Listed records:
● ● ● ● ●
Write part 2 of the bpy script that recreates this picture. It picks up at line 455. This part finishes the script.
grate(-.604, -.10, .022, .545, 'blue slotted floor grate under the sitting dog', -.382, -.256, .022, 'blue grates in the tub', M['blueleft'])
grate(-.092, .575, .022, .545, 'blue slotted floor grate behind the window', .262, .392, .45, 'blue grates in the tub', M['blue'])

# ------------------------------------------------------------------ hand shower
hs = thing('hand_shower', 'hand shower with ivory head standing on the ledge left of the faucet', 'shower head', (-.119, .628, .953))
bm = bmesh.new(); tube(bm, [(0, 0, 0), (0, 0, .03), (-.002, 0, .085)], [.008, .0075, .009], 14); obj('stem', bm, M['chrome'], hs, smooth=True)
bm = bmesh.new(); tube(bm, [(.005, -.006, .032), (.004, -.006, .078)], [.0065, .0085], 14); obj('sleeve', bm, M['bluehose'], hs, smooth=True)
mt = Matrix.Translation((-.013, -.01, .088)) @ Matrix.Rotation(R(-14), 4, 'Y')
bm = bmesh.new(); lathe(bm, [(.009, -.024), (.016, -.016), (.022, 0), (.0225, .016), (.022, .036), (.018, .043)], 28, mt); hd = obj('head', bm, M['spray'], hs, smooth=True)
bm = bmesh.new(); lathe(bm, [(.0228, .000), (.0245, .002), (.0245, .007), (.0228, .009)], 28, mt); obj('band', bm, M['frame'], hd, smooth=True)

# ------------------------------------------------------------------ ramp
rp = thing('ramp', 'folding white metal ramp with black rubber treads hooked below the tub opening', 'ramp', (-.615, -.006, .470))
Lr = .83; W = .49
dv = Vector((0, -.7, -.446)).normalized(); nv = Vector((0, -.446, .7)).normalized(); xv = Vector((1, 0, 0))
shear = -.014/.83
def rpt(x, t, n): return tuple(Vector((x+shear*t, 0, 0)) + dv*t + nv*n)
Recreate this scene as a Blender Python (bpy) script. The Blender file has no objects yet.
● ● ● ● ●
Set exercise:
Output only the lines from the top of the entries through the one holding "grate(-.092, .575, .022, .545, 'blue", copied exactly.

Exercise solution:
Write part 2 of the bpy script that recreates this picture. It picks up at line 455. This part finishes the script.
grate(-.604, -.10, .022, .545, 'blue slotted floor grate under the sitting dog', -.382, -.256, .022, 'blue grates in the tub', M['blueleft'])
grate(-.092, .575, .022, .545, 'blue slotted floor grate behind the window', .262, .392, .45, 'blue grates in the tub', M['blue'])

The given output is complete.